As long as we protect and get defensive about a failing system both socially and politically and economically, our brightest will leave rather than be a the mercy of the incompetent and unethical.
This state is in sad shape
They use racial division and other crap to keep us distracted from the “against the people” policies they push. They’re sell outs more interested in some think tank dogma than actually improving the state. At least I can get my Allegra OTC again and not have to go to the doctor for a prescription. ITS RIDICULOUS!!!

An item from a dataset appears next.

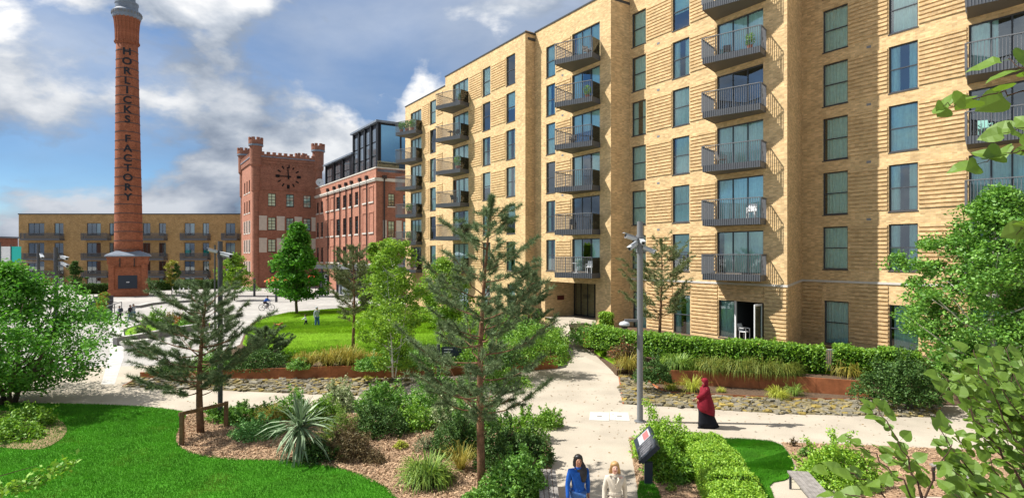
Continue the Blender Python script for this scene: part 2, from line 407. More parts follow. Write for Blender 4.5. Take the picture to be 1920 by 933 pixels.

The rank and file members “gave away” nothing in 2012. Nada. Zero. In reality, “rank and file” Republicans in 2012 consciously changed the Rules (by House majority vote) to secure their ability to protect their budget from “rank and file” Democrats (most of whom who had been McCoy team adherents and who dearly wanted to take their old power back. Dems would have used every trick available to scuttle GOP plans to create and maintain a fiscally responsible budgeting culture that had been totally absent at the Capitol for decade after decade of uniform Democratic control. The ancient cycle of party power was utterly broken by the voters in the 2011 elections, and there was no turning back. Democratic “tax and spend” (usually with one-time money) was “out;” Republican spending only within our means was “in.” Without the Rules change in a closely divided House, and with ex-Democratic chairman possessing the bulk of the institutional knowledge, post-McCoy Democrats were poised to turn the House budgeting process into a circus by creating deliberate confusion and chaos. GOPers understood this and were determined to neuter the Dems, and for good reason. The voters had given Republicans the power and they expected results. The 2012 Rules change was the answer. It worked. Although Gunn and his senior leaders were the engineers, “rank and file” Republicans, by and large, still support today what they supported in 2012. Without the Rule, “woke” Democrats would be unnecessarily empowered. Mississippians emphatically do not want that. Bobby Harrison and his ilk rue the change because they were (and are) unabashed partisan proponents of yellow dog Democratic revival in the Magnolia State.
Soooo, are things different now than they have ever been? Were things really different under Tim Ford and Ronnie Musgrove?
Best and brightest leave....the lazy and ignorant stay. What is new ?
Fish, why do you publish this crap? Crawford is the Stuart Stevens of Mississippi punditry.